The mayor long had hesitated to take this step for fear that any cooperation with Muslims would be seized on by the Far Right in local elections. And, indeed, Far-Right groups immediately sued to stop the mosque project on grounds that the nominal lease constituted a hidden direct subsidy to the mosque in violation of the 1905 law separating religions from the state. In April 2007 they won their case before an administrative court, which annulled the contract. In July 2007 the city responded by signing a new contract, this one with a lease of fifty years and an annual rent of 24,000 euros.60
Most mosque creating taking place in France today resembles the Marseille experience in that local Muslims raise money and attempt to enter into partnerships with municipal authorities, who sometimes, perhaps out of electoral calculations, support these projects. The fear of foreign control of mosques has been overplayed in France, notes the person most centrally placed in the Interior Ministry’s Islam desk over the past decade, Bernard Godard: “The generosity of the faithful long has been a major part of a process, one that some people thought was the result of miraculous manna sent from the East.”61
At this point we can tentatively identify certain distinctive features of the French Islamic landscape. First is the active role played by the state and by certain municipalities in seeking to organize religious life for Muslims, usually in response to a perceived problem: bloody sacrifice in public, disorganized prayer spaces, or electoral pressures. Although governments throughout Europe engage in the governance of religion in one way or another, France is striking for the coexistence of explicit and legally enshrined secularism, on the one hand, and equally vigorous state and municipal engagement with representatives of religious groups, on the other. Other European states generally allow a greater public role for religion and play less of a direct role in regulating religion than France, even where they grant recognition to religious groups (as in Belgium and Germany). I have discussed this tense coexistence elsewhere, but it should be reiterated here as a key dimension of the opportunity structure faced by the Islamic public actors we meet in subsequent chapters.
Second is the dominance of North Africa as the public and political Islamic reference in France. France’s long colonial engagement in and with North Africa leads many non-Muslims in France to think of people from a North African background as the prototypical Muslims. To some extent the state also treats Islamic issues as concerning first and foremost people from this region. The demographic and political dominance of North Africans reinforces this tendency.
Third, despite some degree of country rivalry and some degree of tension between Arabic and Berber speakers, differences across Muslims of North African background are less acute and explicit than are those dividing major Muslim populations elsewhere in Europe. Muslims who moved from Pakistan, India, and Bangladesh settled in Britain in such a way as to reproduce not only ethnic difference but also those between villages or lineages. Furthermore, strongly felt theological or juridical oppositions among Islamic religious institutions in South Asia often were reproduced in Britain, most notably between various offshoots of the Deoband school and those tracing Sufi-oriented Barelvi backgrounds. Elsewhere divisions are more often among two or more distinct immigrant populations: in northern Belgium and the Netherlands between Moroccans and Turks, for example. No one group is in a position to dominate the landscape, nor do any groups have the long historical ties that North Africans have to France.
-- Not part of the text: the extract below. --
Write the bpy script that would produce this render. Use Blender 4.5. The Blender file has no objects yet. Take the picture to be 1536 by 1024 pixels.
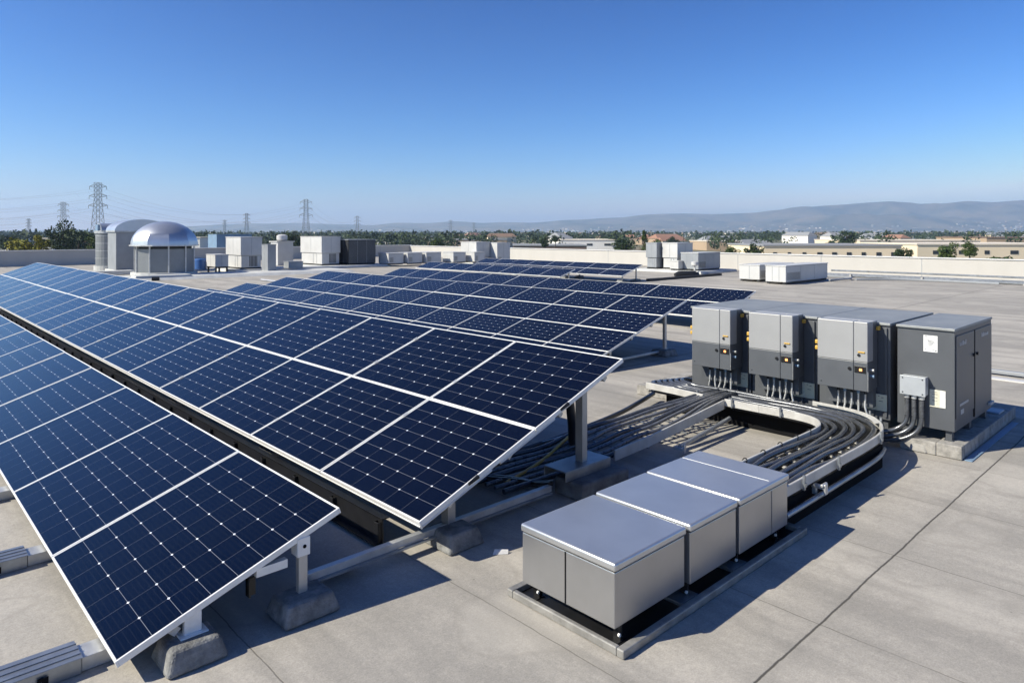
import bpy, bmesh, math, random
import numpy as np
from mathutils import Vector, Matrix
random.seed(7)
rad = math.radians
scene = bpy.context.scene
col = scene.collection

# ---------------------------------------------------------------- camera
CAM_H = 2.8
cam_d = bpy.data.cameras.new('camera'); cam = bpy.data.objects.new('camera', cam_d); col.objects.link(cam)
cam.location = (0, 0, CAM_H)
YAW = math.atan2(0.6867, 0.7269)
cam.rotation_euler = (rad(90), 0, -YAW)
cam_d.sensor_width = 36; cam_d.lens = 24.4
cam_d.shift_y = -0.1061
cam_d.clip_start = 0.05; cam_d.clip_end = 40000
scene.camera = cam
# ---------------------------------------------------------------- light
SUN_AZ = rad(-65); SUN_EL = rad(38)
world = bpy.data.worlds.new('World'); scene.world = world; world.use_nodes = True
wn = world.node_tree.nodes; wl = world.node_tree.links
sky = wn.new('ShaderNodeTexSky'); sky.sky_type = 'NISHITA'; sky.sun_disc = False
sky.sun_elevation = SUN_EL; sky.sun_rotation = SUN_AZ; sky.altitude = 50
sky.air_density = 1.0; sky.dust_density = 0.2; sky.ozone_density = 3.5
bg = wn['Background']; bg.inputs[1].default_value = 0.075
# the camera's rendering of a clear sky: deeper blue overhead, pale towards the horizon (one response curve per channel)
ssep = wn.new('ShaderNodeSeparateColor'); scmb = wn.new('ShaderNodeCombineColor'); wl.new(sky.outputs[0], ssep.inputs[0])
for ch, (gain, power, top) in enumerate(((.098, 2.5, 8.6), (.262, 1.80, 9.9), (.50, 1.55, 10.4))):
    a = wn.new('ShaderNodeMath'); a.operation = 'POWER'; wl.new(ssep.outputs[ch], a.inputs[0]); a.inputs[1].default_value = power
    b = wn.new('ShaderNodeMath'); b.operation = 'MULTIPLY'; wl.new(a.outputs[0], b.inputs[0]); b.inputs[1].default_value = gain
    c = wn.new('ShaderNodeMath'); c.operation = 'MINIMUM'; wl.new(b.outputs[0], c.inputs[0]); c.inputs[1].default_value = top
    wl.new(c.outputs[0], scmb.inputs[ch])
wl.new(scmb.outputs[0], bg.inputs[0])
to_sun = Vector((math.sin(SUN_AZ)*math.cos(SUN_EL), math.cos(SUN_AZ)*math.cos(SUN_EL), math.sin(SUN_EL)))
sd = bpy.data.lights.new('sun', 'SUN'); sun = bpy.data.objects.new('sun', sd); col.objects.link(sun)
sd.energy = 5.0; sd.angle = rad(0.5); sd.color = (1, 0.94, 0.79)
sun.rotation_euler = (-to_sun).to_track_quat('-Z', 'Y').to_euler()
sun.location = to_sun*60
scene.view_settings.view_transform = 'Standard'; scene.view_settings.look = 'None'
scene.view_settings.exposure = 0.57; scene.view_settings.gamma = 1
scene.cycles.volume_bounces = 1

FX, FY = math.sin(YAW), math.cos(YAW)
def ray(px, d):
    """world x, y of the photograph's column px at depth d"""
    r = (px-768)/1041*d
    return (FX*d+FY*r, FY*d-FX*r)

# ---------------------------------------------------------------- materials
def new_mat(name):
    m = bpy.data.materials.new(name); m.use_nodes = True
    return m, m.node_tree.nodes, m.node_tree.links, m.node_tree.nodes['Principled BSDF']
def mat(name, c, rough=.5, metal=0., var=.12, scale=3., bump=0., bscale=60., streak=None, dirt=None, spec=.5):
    m, n, l, b = new_mat(name)
    b.inputs['Metallic'].default_value = metal; b.inputs['Specular IOR Level'].default_value = spec
    tc = n.new('ShaderNodeTexCoord'); mp = n.new('ShaderNodeMapping'); l.new(tc.outputs['Object'], mp.inputs[0])
    if streak: mp.inputs['Scale'].default_value = streak
    nz = n.new('ShaderNodeTexNoise'); nz.inputs['Scale'].default_value = scale; nz.inputs['Detail'].default_value = 6
    nz.inputs['Roughness'].default_value = .6
    l.new(mp.outputs[0], nz.inputs['Vector'])
    r = n.new('ShaderNodeValToRGB'); l.new(nz.outputs['Fac'], r.inputs[0])
    r.color_ramp.elements[0].position = .3; r.color_ramp.elements[1].position = .7
    lo = [x*(1-var) for x in c]; hi = [min(1, x*(1+var)) for x in c]
    if dirt: lo = [x*(1-var)+y*var for x, y in zip(c, dirt)]
    r.color_ramp.elements[0].color = (*lo, 1); r.color_ramp.elements[1].color = (*hi, 1)
    l.new(r.outputs[0], b.inputs['Base Color'])
    mr = n.new('ShaderNodeMapRange'); l.new(nz.outputs['Fac'], mr.inputs[0])
    mr.inputs[3].default_value = rough*.85; mr.inputs[4].default_value = min(1, rough*1.15)
    l.new(mr.outputs[0], b.inputs['Roughness'])
    if bump:
        n2 = n.new('ShaderNodeTexNoise'); n2.inputs['Scale'].default_value = bscale; n2.inputs['Detail'].default_value = 4
        l.new(tc.outputs['Object'], n2.inputs['Vector'])
        bp = n.new('ShaderNodeBump'); bp.inputs['Strength'].default_value = bump; bp.inputs['Distance'].default_value = .01
        l.new(n2.outputs['Fac'], bp.inputs['Height']); l.new(bp.outputs[0], b.inputs['Normal'])
    return m
def math_n(n, l, op, a, b=None, c=None):
    x = n.new('ShaderNodeMath'); x.operation = op
    for i, v in enumerate((a, b, c)):
        if v is None: continue
        if isinstance(v, (int, float)): x.inputs[i].default_value = v
        else: l.new(v, x.inputs[i])
    return x.outputs[0]
def mixc(n, l, fac, a, b):
    x = n.new('ShaderNodeMix'); x.data_type = 'RGBA'
    if isinstance(fac, (int, float)): x.inputs[0].default_value = fac
    else: l.new(fac, x.inputs[0])
    for i, v in ((6, a), (7, b)):
        if isinstance(v, tuple): x.inputs[i].default_value = (*v, 1)
        else: l.new(v, x.inputs[i])
    return x.outputs[2]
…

We must be careful not overstate the case: Tunisians may think of their traditions as superior to those of Moroccans; Moroccans and Algerians may fight for mosque leadership; and, certainly, racial tensions emerge between North and West Africans. But France’s sociohistorical Islamic landscape (migration trajectories, colonial history), together with its formal opportunity structure (the state’s active role) favors the emergence of institutions and forms of reasoning that are capable of subsuming differences of ethnic, national, or religious background. And, as we have seen, such was the type of institution that younger Muslims were demanding in the 1980s and 1990s. What has emerged in response?